Objective: Leaving out every picture, copy the lines of the data exactly, from the first through the line containing "part('torn_edge', streak(zp((x0 +".
— start —
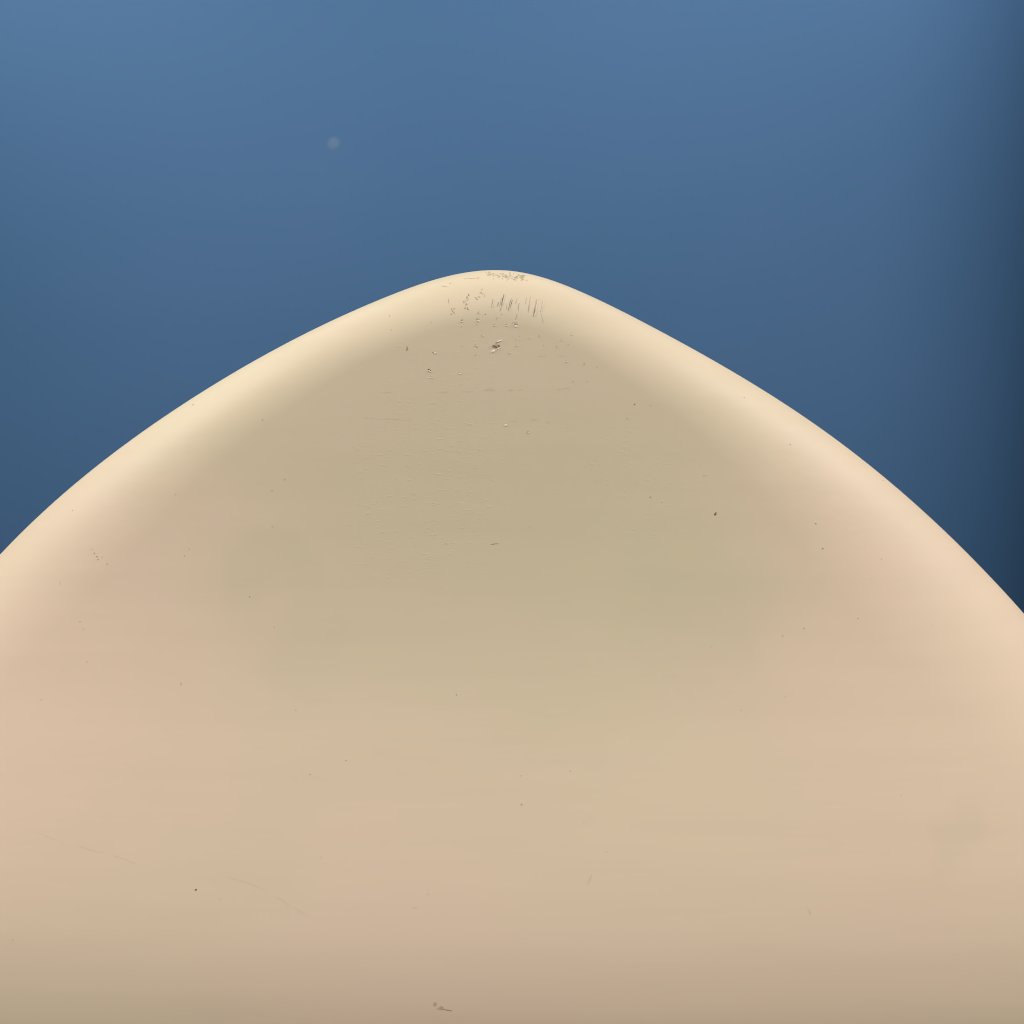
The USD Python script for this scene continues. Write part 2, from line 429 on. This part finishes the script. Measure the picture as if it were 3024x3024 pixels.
# upright scratches side by side
for x0, y0, x1, y1, w, m in [(822, 458, 808, 545, 10, tan), (872, 488, 868, 532, 9, brown), (905, 440, 888, 520, 9, tan), (928, 410, 905, 522, 9, dark), (910, 520, 888, 580, 6, brown),
                             (955, 500, 948, 562, 8, tan), (1000, 452, 968, 575, 10, brown), (1008, 468, 985, 545, 7, dark), (1072, 500, 1062, 572, 8, brown),
                             (1045, 455, 1040, 510, 7, tan), (1142, 450, 1128, 522, 6, tan), (1180, 432, 1156, 592, 7, tan), (1172, 500, 1158, 590, 4, brown), (1240, 460, 1220, 560, 11, tan), (1226, 530, 1204, 630, 13, brown), (1222, 540, 1212, 600, 6, dark),
                             (1296, 478, 1274, 580, 9, tan), (1278, 580, 1302, 690, 3, tan), (405, 458, 400, 505, 7, brown), (1055, 605, 1036, 655, 5, brown), (868, 630, 846, 662, 6, tan), (1262, 800, 1264, 828, 6, brown), (10, 905, 2, 950, 8, brown)]:
    xm, ym = (x0 + x1) / 2 + rng.normal(0, 2), (y0 + y1) / 2
    part('scratch', streak(zp((x0, y0), (xm, ym), (x1, y1)), w * K * 0.9), m)
    if w >= 9:   # the paint torn up along one side
        part('torn_edge', streak(zp((x0 + w, y0 + 3), (xm + w, ym), (x1 + w, y1 - 2)), w * K * 0.6, h=0.00022), chalk)

# chains of crumbs left of the scratches
for pts, m in [([(596, 425), (578, 440), (582, 470), (560, 478), (572, 500), (548, 495), (566, 525), (580, 540)], tan),
               ([(590, 418), (574, 452), (545, 488), (570, 512), (556, 548), (580, 548), (588, 560)], brown),
               ([(716, 372), (706, 398), (730, 412), (744, 430), (700, 440)], tan), ([(718, 370), (708, 402), (660, 448), (672, 462), (690, 440)], brown),
               ([(432, 556), (456, 552), (440, 576), (452, 592), (428, 604)], brown)]:
    for x, y in pts:
        part('paint_chip', flake(zx(x), zy(y), rng.uniform(1.8, 3.8), rng.uniform(1.0, 2.0), rng.uniform(-0.8, 0.8)), m)

# pits: a dark hollow and the torn, light lip under it
def pit(x, y, r, m=brown, lip=True):
    if lip:
        part('chip_lip', flake(x + r * 0.25, y + r * 0.95, r * 1.05, r * 0.62, rng.uniform(-0.3, 0.3), h=0.00030), chalk)
    part('paint_chip', flake(x, y, r, r * 0.72, rng.uniform(-0.6, 0.6), h=0.00005), m)
for x, y, r, m in [(525, 664, 12, brown), (533, 678, 6, dark), (680, 658, 14, brown), (672, 650, 6, dark), (685, 588, 10, brown), (670, 705, 7, tan), (750, 608, 7, brown), (520, 725, 7, tan),
                   (725, 806, 9, brown), (835, 708, 10, brown), (950, 706, 9, brown), (1015, 690, 13, brown), (1035, 702, 20, brown), (1048, 690, 8, dark), (905, 605, 6, brown), (895, 560, 7, brown),
                   (655, 900, 8, dark), (672, 920, 7, brown), (795, 915, 8, brown), (1045, 900, 8, brown), (1080, 855, 6, tan), (1015, 825, 6, tan), (1040, 848, 7, brown), (1076, 815, 5, brown),
                   (1305, 905, 6, brown), (1430, 915, 8, brown), (1570, 795, 8, brown), (1540, 895, 5, tan), (1170, 824, 9, tan), (1470, 845, 9, tan), (268, 966, 11, tan), (235, 685, 6, brown),
                   (213, 1132, 11, dark), (225, 1142, 10, dark), (232, 1203, 10, brown), (1520, 1052, 9, brown), (1692, 1075, 8, brown), (1815, 1108, 7, tan), (505, 1162, 10, tan), (1155, 1725, 8, dark), (1345, 1637, 6, brown),
                   (530, 910, 6, tan), (655, 995, 6, tan), (980, 965, 11, tan), (1590, 1235, 8, tan), (1718, 1248, 7, tan), (940, 1650, 14, tan)]:
    pit(zx(x), zy(y), r * K, m, lip=r >= 8)
# the largest chip
part('chip_lip', flake(zx(826), zy(958), 26 * K, 12 * K, -0.8, h=0.0004), chalk)
part('chip_lip', flake(zx(884), zy(862), 34 * K, 6 * K, -0.35, h=0.0003), chalk)
part('paint_chip', flake(zx(856), zy(912), 40 * K, 22 * K, 0.05), brown, 'largest chip, dark and torn, below the tip')
for x, y, a, b, r in [(848, 916, 26, 8, 0.55), (878, 906, 15, 9, -0.3), (858, 876, 15, 5, -0.2), (822, 908, 8, 6, 0)]:
    part('paint_chip', flake(zx(x), zy(y), a * K, b * K, r, h=0.00013), dark)
part('chip_lip', flake(zx(870), zy(936), 26 * K, 6 * K, -0.6, h=0.0003), chalk)
# rubbed streaks lying across the nose
for x0, y0, x1, y1, w in [(330, 335, 395, 343, 9), (405, 318, 428, 305, 7), (545, 264, 690, 260, 6), (546, 262, 562, 268, 9), (672, 262, 692, 257, 8)]:
    part('rub_mark', streak(zp((x0, y0), ((x0 + x1) / 2, (y0 + y1) / 2 + 3), (x1, y1)), w * K), tan)
for x0, y0, x1, y1, w in [(300, 1346, 405, 1344, 13), (540, 1340, 640, 1336, 12), (740, 1325, 860, 1328, 24), (965, 1330, 1030, 1326, 20), (1055, 1328, 1110, 1322, 10), (1435, 1318, 1560, 1306, 14), (970, 1625, 1060, 1616, 12), (1170, 1610, 1255, 1606, 10),
                          (-240, 1350, -130, 1345, 12), (-420, 1590, 60, 1612, 9), (1250, 1005, 1330, 1000, 10), (1440, 1000, 1530, 998, 10)]:
    part('rub_mark', streak(zp((x0, y0), ((x0 + x1) / 2, (y0 + y1) / 2 + 3), (x1, y1)), w * K, h=0.00003), faint)

# single specks of dirt over the face (traced from the whole picture)
G = 3024 / 1932.0
for x, y, r, m in [(1349, 970, 2.6, dark), (1350.5, 968, 2.0, dark), (1552, 1035, 1.9, brown), (1539, 988, 1.8, brown), (1663, 1055, 1.1, brown), (1645, 1092, 1.4, tan), (1619, 1167, 1.4, brown), (1517, 1186, 1.5, brown),
                   (1477, 1200, 1.3, dark), (1342, 1220, 1.4, brown), (1757, 1179, 1.1, tan), (1227, 938, 2.2, tan), (1398, 1340, 1.4, brown), (1480, 1314, 1.2, brown), (369, 1679, 2.3, dark), (371, 1678, 1.4, dark), (414, 1697, 1.2, brown),
                   (585, 1461, 1.2, dark), (653, 1435, 1.2, dark), (984, 1518, 1.3, dark), (983, 1464, 1.2, brown), (1076, 1455, 1.1, dark), (1102, 1552, 1.4, tan), (1144, 1607, 1.3, brown), (861, 1311, 1.1, dark),
                   (164, 1249, 1.2, brown), (157, 1187, 1.0, dark), (151, 1173, 1.1, brown), (78, 1320, 1.2, brown), (471, 1126, 1.5, brown), (558, 1340, 1.0, dark), (495, 792, 1.4, brown), (537, 905, 1.3, brown), (513, 926, 1.4, brown), (517, 1183, 1.2, tan),
                   (331, 933, 1.2, brown), (137, 963, 1.1, brown), (1404, 750, 1.2, brown), (1491, 839, 1.3, brown), (1328, 898, 1.2, tan), (1197, 763, 1.6, dark), (1227, 765, 1.3, brown), (1666, 907, 1.2, brown), (24, 1773, 1.2, brown), (1848, 1850, 1.3, tan),
                   (488, 1411, 1.1, tan), (605, 1618, 1.4, tan), (119, 1265, 1.1, tan), (12, 1412, 1.1, tan), (348, 1049, 1.2, brown), (357, 1036, 1.0, brown), (514, 994, 1.2, brown), (817, 665, 1.6, brown), (769, 659, 1.4, brown), (1000, 993, 1.1, brown), (996, 815, 1.2, brown),
                   (1184, 790, 1.3, brown), (1249, 948, 1.2, tan), (1700, 1500, 1.0, tan), (738, 622, 1.5, tan), (735, 596, 1.2, brown), (842, 1026, 1.3, brown), (807, 1688, 1.3, tan),
                   (178, 1044, 1.5, brown), (183, 1050, 1.7, brown), (185, 1056, 1.3, dark), (193, 1051, 1.2, tan), (174, 1037, 1.0, tan), (202, 1064, 1.6, tan)]:
    part('dirt_speck', flake(x * G, y * G, r * G * 0.95, r * G * 0.75, rng.uniform(-1, 1), h=0.00012), m)
for pts, w, m in [([(925, 1028), (932, 1026.5), (940, 1026)], 1.6, brown), ([(362, 765), (367, 762)], 1.6, brown), ([(341, 1287), (342, 1294)], 1.4, brown), ([(769, 655), (767, 663)], 1.6, brown), ([(824, 1903), (838, 1905), (854, 1907.5)], 1.8, brown),
                  ([(1326, 898), (1334, 897)], 1.2, tan), ([(115, 1095), (112, 1106)], 1.8, faint)]:
    part('scratch', streak([(a * G, b * G) for a, b in pts], w * G), m)
part('smudge', flake(821 * G, 1895 * G, 3.2 * G, 4.5 * G, 0.4, h=0.00004), tan, 'comma-shaped smudge at the lower edge of the picture')
part('smudge', flake(833 * G, 1902 * G, 6.5 * G, 2.6 * G, 0.2, h=0.00003), tan)
for x, y, a, b, r in [(1527, 1720, 9, 2, 1.1), (1113, 1658, 12, 2, -1.2), (783, 1713, 6, 2, -0.1), (1790, 1560, 1, 1, 0)]:
    part('smudge', flake(x * G, y * G, a * G, b * G, r, h=0.00002), fainter)
# hairline cracks low on the left
for pts, w in [([(70, 1570), (98, 1583), (122, 1590)], 1.3), ([(140, 1594), (180, 1606), (200, 1611)], 1.6), ([(210, 1613), (240, 1623), (262, 1633)], 2.2), ([(420, 1652), (470, 1667), (505, 1681)], 1.8), ([(518, 1690), (548, 1709)], 2.2), ([(556, 1713), (578, 1728)], 1.6)]:
    part('hairline_crack', streak([(a * G, b * G) for a, b in pts], w * G, h=0.00003), fainter)

# ---------------------------------------------------------------- one pale mark on the wall
def wall_mark():
    n = 22
    a = np.linspace(0, 2 * math.pi, n, endpoint=False)
    x0, z0 = wx(985, WY), wz(424, WY)
    k = T * (D + WY) / 1512
    r = 1 + 0.10 * np.sin(2 * a + 0.7) + 0.06 * np.sin(3 * a + 2.0) + rng.uniform(-0.03, 0.03, n)
    X = x0 + np.cos(a) * 18 * k * r; Z = z0 + np.sin(a) * 20 * k * r
    P = np.vstack([np.column_stack([X, np.full(n, WY - 0.00015), Z]), [[x0, WY - 0.00015, z0]]])
    return P, np.array([[i, (i + 1) % n, n] for i in range(n)])
p = usdkit.mesh(stage, '/World/blue_wall/pale_mark', wall_mark(), greyspot).GetPrim()
p.SetCustomDataByKey('label', 'small pale grey spot high on the left')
— end —
Reply:
The USD Python script for this scene continues. Write part 2, from line 429 on. This part finishes the script. Measure the picture as if it were 3024x3024 pixels.
# upright scratches side by side
for x0, y0, x1, y1, w, m in [(822, 458, 808, 545, 10, tan), (872, 488, 868, 532, 9, brown), (905, 440, 888, 520, 9, tan), (928, 410, 905, 522, 9, dark), (910, 520, 888, 580, 6, brown),
                             (955, 500, 948, 562, 8, tan), (1000, 452, 968, 575, 10, brown), (1008, 468, 985, 545, 7, dark), (1072, 500, 1062, 572, 8, brown),
                             (1045, 455, 1040, 510, 7, tan), (1142, 450, 1128, 522, 6, tan), (1180, 432, 1156, 592, 7, tan), (1172, 500, 1158, 590, 4, brown), (1240, 460, 1220, 560, 11, tan), (1226, 530, 1204, 630, 13, brown), (1222, 540, 1212, 600, 6, dark),
                             (1296, 478, 1274, 580, 9, tan), (1278, 580, 1302, 690, 3, tan), (405, 458, 400, 505, 7, brown), (1055, 605, 1036, 655, 5, brown), (868, 630, 846, 662, 6, tan), (1262, 800, 1264, 828, 6, brown), (10, 905, 2, 950, 8, brown)]:
    xm, ym = (x0 + x1) / 2 + rng.normal(0, 2), (y0 + y1) / 2
    part('scratch', streak(zp((x0, y0), (xm, ym), (x1, y1)), w * K * 0.9), m)
    if w >= 9:   # the paint torn up along one side
        part('torn_edge', streak(zp((x0 + w, y0 + 3), (xm + w, ym), (x1 + w, y1 - 2)), w * K * 0.6, h=0.00022), chalk)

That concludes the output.